Bad smbclient put performance and smbfs write performance

tomek tomek at is.fh-hamburg.de
Sat May 1 22:01:46 GMT 1999


David B. Rees wrote
> Date: Sat, 01 May 1999 02:08:40 -0700 (PDT)
> From: "David B. Rees" <dbr at spoke.nols.com>
> To: samba at samba.org
> Subject: Bad smbclient put performance and smbfs write performance
> Message-ID: <XFMail.990501020840.dbr at spoke.nols.com>
> 
> Hi,
> 
> I've had extremely bad smbclient put performance when connecting from my Linux
> box to a Windows 95 box.  I only get about 10KBytes/s!  All other forms of data
> transfer work fine, and I get from 600-700KBytes/s.  This is on a local 10BT
> LAN.  I've seen a few other reports of this, but no solutions as of yet.
> smbclient does puts just fine to another Linux/Samba Server.  I'm using Samba
> 2.0.3, the Linux machines are running kernel 2.2.7, glibc-2.1, egcs-1.1.2.
> I've two Win95 machines, both perform equally poorly.
> 
> I also have very bad smbfs write performance.  When doing a simple cp of a file
> to the smbfs mounted directory results in performance of about 40KBytes/s.
> Reads from the file system are OK, but interactivity (like doing a 'ls' on the
> mounted directory) is extremely poor while doing either reads or writes.  In
> this case, it doesn't matter what the OS of the server I'm mounting from is.
> Mounting a share from Win95 or from another Linux/Samba-2.0.3 machine gets the
> same results.  I mount the share using this command for win95 (I don't have the
> w95 fixes compiled into the kernel) `smbmount //server/share -c 'mount mntpoint
> -f 3755'` and the same thing without the '-f 3755' when mounting from another
> Samba Server.  Interestingly, mounting a Samba share from the same machine gets
> good performance.
> 
> I've dabbled with win95 registry settings, and smb.conf settings, but the
> results are exactly the same no matter what I've tried.
> 
> Any help would be appreciated,
> -Dave

Hello,
It seems that your network is not correctly configurated.

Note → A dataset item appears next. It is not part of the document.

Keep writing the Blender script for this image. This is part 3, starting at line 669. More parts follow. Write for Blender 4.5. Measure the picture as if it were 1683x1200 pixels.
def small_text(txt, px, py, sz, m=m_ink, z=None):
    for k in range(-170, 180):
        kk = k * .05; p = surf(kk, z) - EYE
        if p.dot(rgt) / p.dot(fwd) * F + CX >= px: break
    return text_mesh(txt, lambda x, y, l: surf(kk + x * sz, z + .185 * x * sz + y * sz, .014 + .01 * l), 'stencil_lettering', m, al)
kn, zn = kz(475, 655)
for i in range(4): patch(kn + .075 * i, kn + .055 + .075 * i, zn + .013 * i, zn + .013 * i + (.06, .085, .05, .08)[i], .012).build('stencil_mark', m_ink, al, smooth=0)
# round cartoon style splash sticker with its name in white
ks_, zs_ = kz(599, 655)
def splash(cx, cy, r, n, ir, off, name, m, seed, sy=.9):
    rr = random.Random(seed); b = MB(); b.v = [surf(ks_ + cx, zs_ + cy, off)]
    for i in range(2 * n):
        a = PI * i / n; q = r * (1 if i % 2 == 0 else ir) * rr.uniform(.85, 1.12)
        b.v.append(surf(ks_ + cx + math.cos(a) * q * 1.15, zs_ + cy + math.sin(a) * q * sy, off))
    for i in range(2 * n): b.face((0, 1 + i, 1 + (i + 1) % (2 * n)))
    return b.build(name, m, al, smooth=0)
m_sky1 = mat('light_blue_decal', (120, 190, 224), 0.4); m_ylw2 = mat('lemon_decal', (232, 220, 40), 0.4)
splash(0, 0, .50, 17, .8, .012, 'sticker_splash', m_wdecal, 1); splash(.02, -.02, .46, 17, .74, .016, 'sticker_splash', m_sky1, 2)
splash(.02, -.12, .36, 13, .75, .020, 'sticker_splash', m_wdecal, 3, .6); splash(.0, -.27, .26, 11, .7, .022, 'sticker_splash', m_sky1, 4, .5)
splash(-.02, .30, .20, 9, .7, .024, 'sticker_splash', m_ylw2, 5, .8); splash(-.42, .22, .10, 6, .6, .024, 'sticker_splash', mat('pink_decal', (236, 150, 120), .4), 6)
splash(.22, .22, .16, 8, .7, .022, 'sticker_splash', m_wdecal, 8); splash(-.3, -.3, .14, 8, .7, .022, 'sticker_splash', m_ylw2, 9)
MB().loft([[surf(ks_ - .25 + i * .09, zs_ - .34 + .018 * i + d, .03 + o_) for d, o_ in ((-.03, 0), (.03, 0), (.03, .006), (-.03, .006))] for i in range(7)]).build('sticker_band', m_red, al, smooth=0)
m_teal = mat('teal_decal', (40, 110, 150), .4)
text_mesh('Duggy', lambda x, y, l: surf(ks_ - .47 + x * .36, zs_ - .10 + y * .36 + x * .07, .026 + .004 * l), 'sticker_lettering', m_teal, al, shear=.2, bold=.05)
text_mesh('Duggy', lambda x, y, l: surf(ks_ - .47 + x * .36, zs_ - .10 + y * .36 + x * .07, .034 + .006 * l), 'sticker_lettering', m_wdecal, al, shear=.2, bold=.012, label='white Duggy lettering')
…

If in one
direction you have 600-700 Kb/s and in the other direction 10KB/s (or
even less) it could be a sign that your full/half duplex network
configuration is wrong. Sometimes when you use Autosensing this problem
appears. For example your server network card is on autosensing and your
switch on 10 HDX. Then you have a problem. Use only autonegotiation, or
use only fixed 10 or 100 hdx/fdx on both sides. You have to check ALL
the way from the server to client. Make ftp transfer with put and get
with one 1MB file and see what will happen. Connect server and client
with ONE CROSSED cable (both networks cards should have the same
configuration) and see what happen. If everything will be OK, than your
server and client are OK and you have to check you network. I had the
same problem already many times with different hardware and OS. Bay
Networks Autonegotiation didn't understand Cisco autonegotiation and Sun
100MB network card don't understand 3Com autonegotiation.